Exercise requirements ->
Pictures do not belong in the copy; quote every entry below exactly.

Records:
— start —
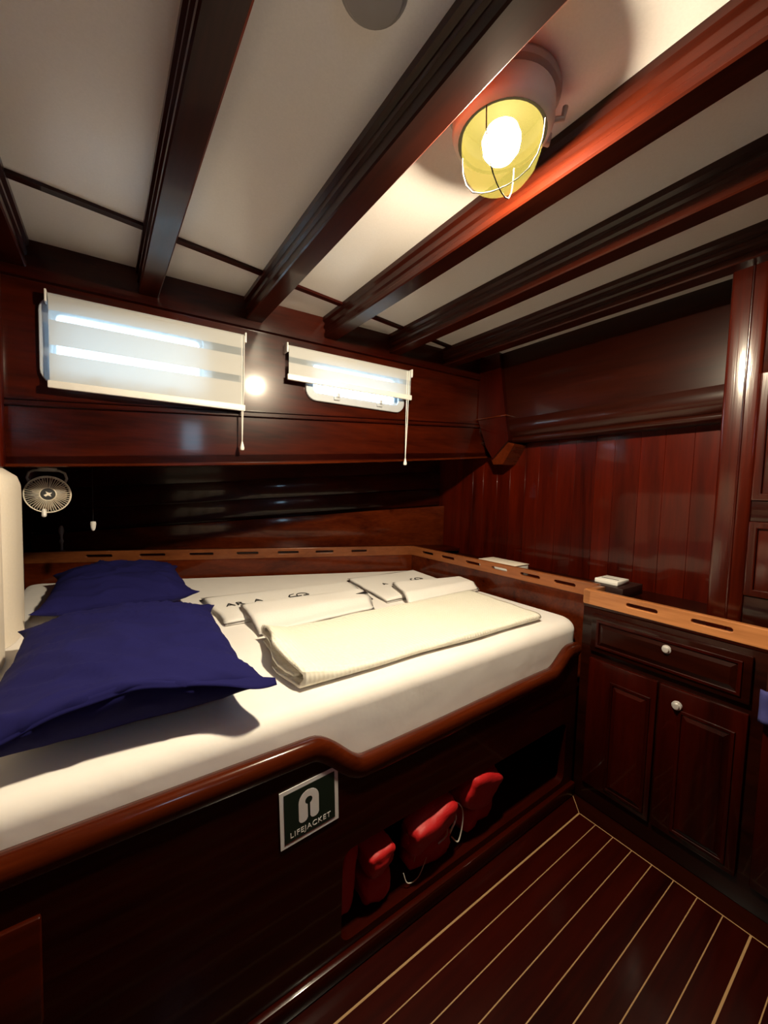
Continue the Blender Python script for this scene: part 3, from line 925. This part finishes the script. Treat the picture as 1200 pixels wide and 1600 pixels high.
t4 = folded('folded_towel', 'folded white towel on top of the far corner towel', [(1.105, 1.345), (1.60, 1.375), (1.635, 1.545), (1.205, 1.625)], zt, 2, 0.008, 9.5, TOWEL, 'towel', TG, lambda u, v: 0.003 + 0.026 * sstep(0.0, 0.3, v))

def mark(parent, name, splines, x, y, z, ang=0.0, sc=1.0):
    c, s_ = math.cos(ang), math.sin(ang)
    return plate(name, [[(p[0] * sc, p[1] * sc) for p in s] for s in splines], 0.0012, (x, y, z), (c, s_, 0), (-s_, c, 0), BLACK, parent, 0, None)
def logo(parent, x, y, z, ang, sc):
    arc = []
    for i in range(13):
        a = math.radians(200 - 190 * i / 12)
        arc.append((0.030 * math.cos(a), 0.034 * math.sin(a)))
    for i in range(13):
        a = math.radians(10 + 190 * i / 12)
        arc.append((0.025 * math.cos(a), 0.027 * math.sin(a)))
    mark(parent, 'logo_print', [arc], x + 0.012, y, z, ang, sc)
    mark(parent, 'logo_print', [[(-0.062, -0.004), (-0.045, 0.026), (-0.018, 0.036), (-0.020, 0.030), (-0.042, 0.020), (-0.052, -0.004)]], x, y, z, ang, sc)
    mark(parent, 'logo_print', [[(-0.058, -0.014), (0.002, -0.014), (0.006, -0.006), (-0.058, -0.006)]], x, y, z, ang, sc)
    mark(parent, 'logo_print', [[(0.012, -0.012), (0.040, -0.014), (0.045, 0.006), (0.036, -0.004), (0.014, -0.004)]], x, y, z, ang, sc)
def towel_top(x, y, o):
    hit = o.ray_cast(Vector((x, y, 2.0)), Vector((0, 0, -1)))
    return hit[1].z + 0.0008 if hit[0] else zt + 0.03
bpy.context.view_layer.update()
for (x, y, sc) in ((0.725, 1.705, 1.0),):
    logo(t1, x, y, towel_top(x, y, t1) + 0.0015, 0.02, sc)
text('lettering', 'AR', 0.060, (0.425, 1.680, towel_top(0.43, 1.69, t1) + 0.002), (1, 0.02, 0), (-0.02, 1, 0), BLACK, t1)
text('lettering', 'A', 0.056, (0.525, 1.690, towel_top(0.53, 1.70, t1) + 0.002), (1, 0.02, 0), (-0.02, 1, 0), BLACK, t1)
logo(t3, 1.435, 1.690, towel_top(1.435, 1.690, t3) + 0.002, 0.04, 0.85)
text('lettering', 'A', 0.045, (1.205, 1.675, towel_top(1.205, 1.685, t3) + 0.002), (1, 0.1, 0), (-0.1, 1, 0), BLACK, t3)
mark(t2, 'logo_print', [[(-0.03, 0.0), (0.028, 0.016), (0.024, -0.020), (0.0, -0.010)]], 0.955, 1.525, towel_top(0.955, 1.525, t2) + 0.002)

# blanket: one sheet folded over on itself, profile swept along the berth
def blanket():
    bm = bmesh.new()
    nx = 60
    rows = []
    for i in range(nx + 1):
        s_ = i / nx
        wl = max(0.0, 1 - s_ / 0.10)
        h = 0.027 + 0.030 * wl + 0.005 * noise.noise(Vector((s_ * 6, 0, 0)))
        yf = 0.925 + 0.012 * noise.noise(Vector((s_ * 4, 2, 0))) - 0.004 * wl
        W = 0.36 + 0.04 * s_
        P = [(W, 0.006)]
        for k in range(8): P.append((W * (1 - (k + 1) / 9), 0.006 + 0.001 * math.sin(k)))
        for k in range(7):
            a = -math.pi / 2 - math.pi * k / 6
            P.append((0.010 + 0.020 * math.cos(a), 0.006 + (h - 0.006) / 2 * (1 + math.sin(a))))
        for k in range(12):
            P.append((0.02 + (W - 0.02) * (k + 1) / 12, h + 0.004 * noise.noise(Vector((s_ * 7, k * 0.5, 1))) + wl * 0.016 * math.sin((k + 1) / 12 * math.pi)))
        for k in range(4):
            a = math.pi / 2 - math.pi * (k + 1) / 4
            P.append((W + 0.010 * math.cos(a), h * 0.76 + h * 0.24 * math.sin(a)))
        for k in range(8):
            P.append((W * (1 - 0.9 * (k + 1) / 8), h * 0.5 - 0.004 * wl * math.sin(k * 1.3)))
        row = []
        for p, z in P:
            x = 0.395 + (1.455 - 0.395) * s_
            x += (1 - s_) ** 12 * (-0.018 * math.sin(p * 14) + 0.01 * noise.noise(Vector((p * 9, z * 40, 0)))) + 0.03 * (s_ ** 8) * (p / W)
            row.append(bm.verts.new((x, yf + p, ZM + 0.0045 + z)))
        rows.append(row)
    for A, B in zip(rows, rows[1:]):
        for k in range(len(A) - 1):
            bm.faces.new((A[k], A[k + 1], B[k + 1], B[k]))
    o = bm_obj('folded_blanket', bm, WAFFLE, None, 180)
    m = o.modifiers.new('thickness', 'SOLIDIFY'); m.thickness = 0.008; m.offset = 0
    tag(o, 'long folded cream waffle-weave blanket lying across the mattress front', 'blanket')
blanket()

# ------------------------------------------------------------------ cabinet with drawer and doors
cab = thing('cabinet', 'mahogany cabinet with one drawer and two panelled doors beside the berth', 'cabinet', (1.87, 0.28, 0))
Y0, Y1 = -0.35, 0.798
box('carcass', XC, XR - 0.0145, Y0, Y1, 0.0005, 0.800, W_Y, cab, 0.003)
plate('fiddle_rail', [rrect(0, Y1 - Y0, 0, 0.055, 0.004)] + [capsule(Y1 - b, Y1 - a, 0.0215, 0.0405) for a, b in ((0.536, 0.642), (0.333, 0.444), (0.12, 0.235), (-0.09, 0.02), (-0.3, -0.19))],
      0.026, (XC + 0.010, Y1, 0.812), (0, -1, 0), (0, 0, 1), W_RAIL_C, cab, 0.002)
box('rail_end', XC - 0.003, XC + 0.118, Y1 - 0.026, Y1 + 0.001, 0.812, 0.867, W_RAIL_C, cab, 0.002)
box('top_board', XC - 0.002, XR - 0.0145, Y0, Y1, 0.800, 0.815, W_Y, cab, 0.002)
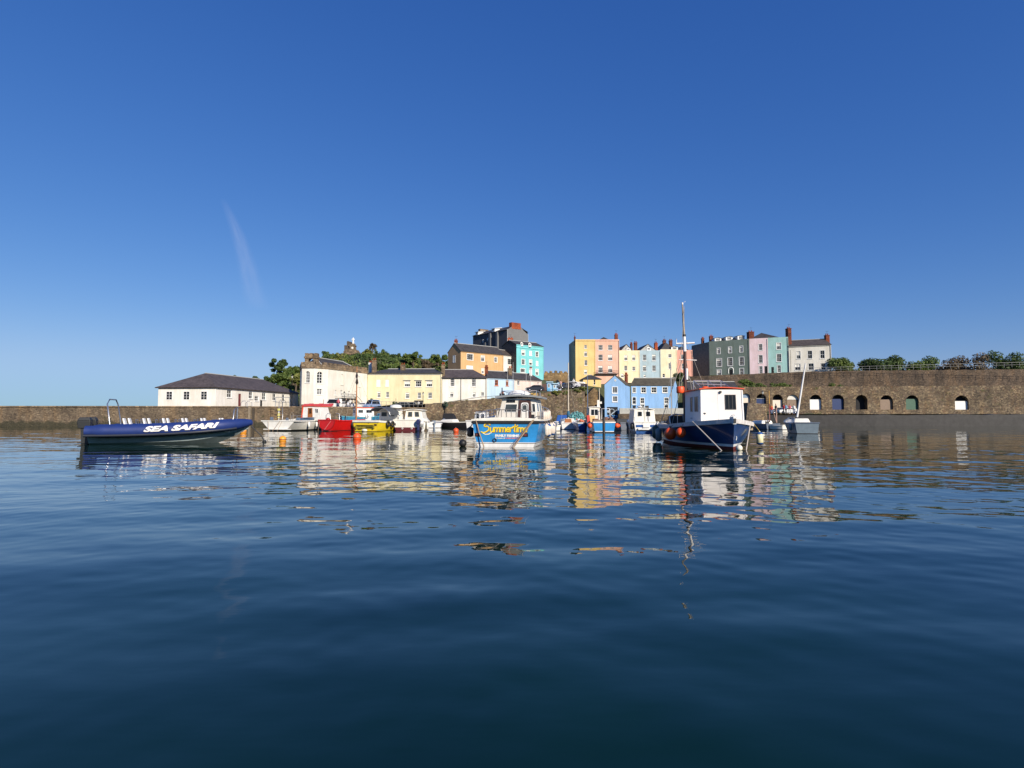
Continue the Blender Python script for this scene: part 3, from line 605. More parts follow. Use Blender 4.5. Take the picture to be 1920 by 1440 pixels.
— end —
Solution to this task ->
Continue the Blender Python script for this scene: part 3, from line 925. This part finishes the script. Treat the picture as 1200 pixels wide and 1600 pixels high.
t4 = folded('folded_towel', 'folded white towel on top of the far corner towel', [(1.105, 1.345), (1.60, 1.375), (1.635, 1.545), (1.205, 1.625)], zt, 2, 0.008, 9.5, TOWEL, 'towel', TG, lambda u, v: 0.003 + 0.026 * sstep(0.0, 0.3, v))

def mark(parent, name, splines, x, y, z, ang=0.0, sc=1.0):
    c, s_ = math.cos(ang), math.sin(ang)
    return plate(name, [[(p[0] * sc, p[1] * sc) for p in s] for s in splines], 0.0012, (x, y, z), (c, s_, 0), (-s_, c, 0), BLACK, parent, 0, None)
def logo(parent, x, y, z, ang, sc):
    arc = []
    for i in range(13):
        a = math.radians(200 - 190 * i / 12)
        arc.append((0.030 * math.cos(a), 0.034 * math.sin(a)))
    for i in range(13):
        a = math.radians(10 + 190 * i / 12)
        arc.append((0.025 * math.cos(a), 0.027 * math.sin(a)))
    mark(parent, 'logo_print', [arc], x + 0.012, y, z, ang, sc)
    mark(parent, 'logo_print', [[(-0.062, -0.004), (-0.045, 0.026), (-0.018, 0.036), (-0.020, 0.030), (-0.042, 0.020), (-0.052, -0.004)]], x, y, z, ang, sc)
    mark(parent, 'logo_print', [[(-0.058, -0.014), (0.002, -0.014), (0.006, -0.006), (-0.058, -0.006)]], x, y, z, ang, sc)
    mark(parent, 'logo_print', [[(0.012, -0.012), (0.040, -0.014), (0.045, 0.006), (0.036, -0.004), (0.014, -0.004)]], x, y, z, ang, sc)
def towel_top(x, y, o):
    hit = o.ray_cast(Vector((x, y, 2.0)), Vector((0, 0, -1)))
    return hit[1].z + 0.0008 if hit[0] else zt + 0.03
bpy.context.view_layer.update()
for (x, y, sc) in ((0.725, 1.705, 1.0),):
    logo(t1, x, y, towel_top(x, y, t1) + 0.0015, 0.02, sc)
text('lettering', 'AR', 0.060, (0.425, 1.680, towel_top(0.43, 1.69, t1) + 0.002), (1, 0.02, 0), (-0.02, 1, 0), BLACK, t1)
text('lettering', 'A', 0.056, (0.525, 1.690, towel_top(0.53, 1.70, t1) + 0.002), (1, 0.02, 0), (-0.02, 1, 0), BLACK, t1)
logo(t3, 1.435, 1.690, towel_top(1.435, 1.690, t3) + 0.002, 0.04, 0.85)
text('lettering', 'A', 0.045, (1.205, 1.675, towel_top(1.205, 1.685, t3) + 0.002), (1, 0.1, 0), (-0.1, 1, 0), BLACK, t3)
mark(t2, 'logo_print', [[(-0.03, 0.0), (0.028, 0.016), (0.024, -0.020), (0.0, -0.010)]], 0.955, 1.525, towel_top(0.955, 1.525, t2) + 0.002)

# blanket: one sheet folded over on itself, profile swept along the berth
def blanket():
    bm = bmesh.new()
    nx = 60
    rows = []
    for i in range(nx + 1):
        s_ = i / nx
        wl = max(0.0, 1 - s_ / 0.10)
        h = 0.027 + 0.030 * wl + 0.005 * noise.noise(Vector((s_ * 6, 0, 0)))
        yf = 0.925 + 0.012 * noise.noise(Vector((s_ * 4, 2, 0))) - 0.004 * wl
        W = 0.36 + 0.04 * s_
        P = [(W, 0.006)]
        for k in range(8): P.append((W * (1 - (k + 1) / 9), 0.006 + 0.001 * math.sin(k)))
        for k in range(7):
            a = -math.pi / 2 - math.pi * k / 6
            P.append((0.010 + 0.020 * math.cos(a), 0.006 + (h - 0.006) / 2 * (1 + math.sin(a))))
        for k in range(12):
            P.append((0.02 + (W - 0.02) * (k + 1) / 12, h + 0.004 * noise.noise(Vector((s_ * 7, k * 0.5, 1))) + wl * 0.016 * math.sin((k + 1) / 12 * math.pi)))
        for k in range(4):
            a = math.pi / 2 - math.pi * (k + 1) / 4
            P.append((W + 0.010 * math.cos(a), h * 0.76 + h * 0.24 * math.sin(a)))
        for k in range(8):
            P.append((W * (1 - 0.9 * (k + 1) / 8), h * 0.5 - 0.004 * wl * math.sin(k * 1.3)))
        row = []
        for p, z in P:
            x = 0.395 + (1.455 - 0.395) * s_
            x += (1 - s_) ** 12 * (-0.018 * math.sin(p * 14) + 0.01 * noise.noise(Vector((p * 9, z * 40, 0)))) + 0.03 * (s_ ** 8) * (p / W)
            row.append(bm.verts.new((x, yf + p, ZM + 0.0045 + z)))
        rows.append(row)
    for A, B in zip(rows, rows[1:]):
        for k in range(len(A) - 1):
            bm.faces.new((A[k], A[k + 1], B[k + 1], B[k]))
    o = bm_obj('folded_blanket', bm, WAFFLE, None, 180)
    m = o.modifiers.new('thickness', 'SOLIDIFY'); m.thickness = 0.008; m.offset = 0
    tag(o, 'long folded cream waffle-weave blanket lying across the mattress front', 'blanket')
blanket()

# ------------------------------------------------------------------ cabinet with drawer and doors
cab = thing('cabinet', 'mahogany cabinet with one drawer and two panelled doors beside the berth', 'cabinet', (1.87, 0.28, 0))
Y0, Y1 = -0.35, 0.798
box('carcass', XC, XR - 0.0145, Y0, Y1, 0.0005, 0.800, W_Y, cab, 0.003)
plate('fiddle_rail', [rrect(0, Y1 - Y0, 0, 0.055, 0.004)] + [capsule(Y1 - b, Y1 - a, 0.0215, 0.0405) for a, b in ((0.536, 0.642), (0.333, 0.444), (0.12, 0.235), (-0.09, 0.02), (-0.3, -0.19))],
      0.026, (XC + 0.010, Y1, 0.812), (0, -1, 0), (0, 0, 1), W_RAIL_C, cab, 0.002)
box('rail_end', XC - 0.003, XC + 0.118, Y1 - 0.026, Y1 + 0.001, 0.812, 0.867, W_RAIL_C, cab, 0.002)
box('top_board', XC - 0.002, XR - 0.0145, Y0, Y1, 0.800, 0.815, W_Y, cab, 0.002)
Continue the Blender Python script for this scene: part 3, from line 605. More parts follow. Use Blender 4.5. Take the picture to be 1920 by 1440 pixels.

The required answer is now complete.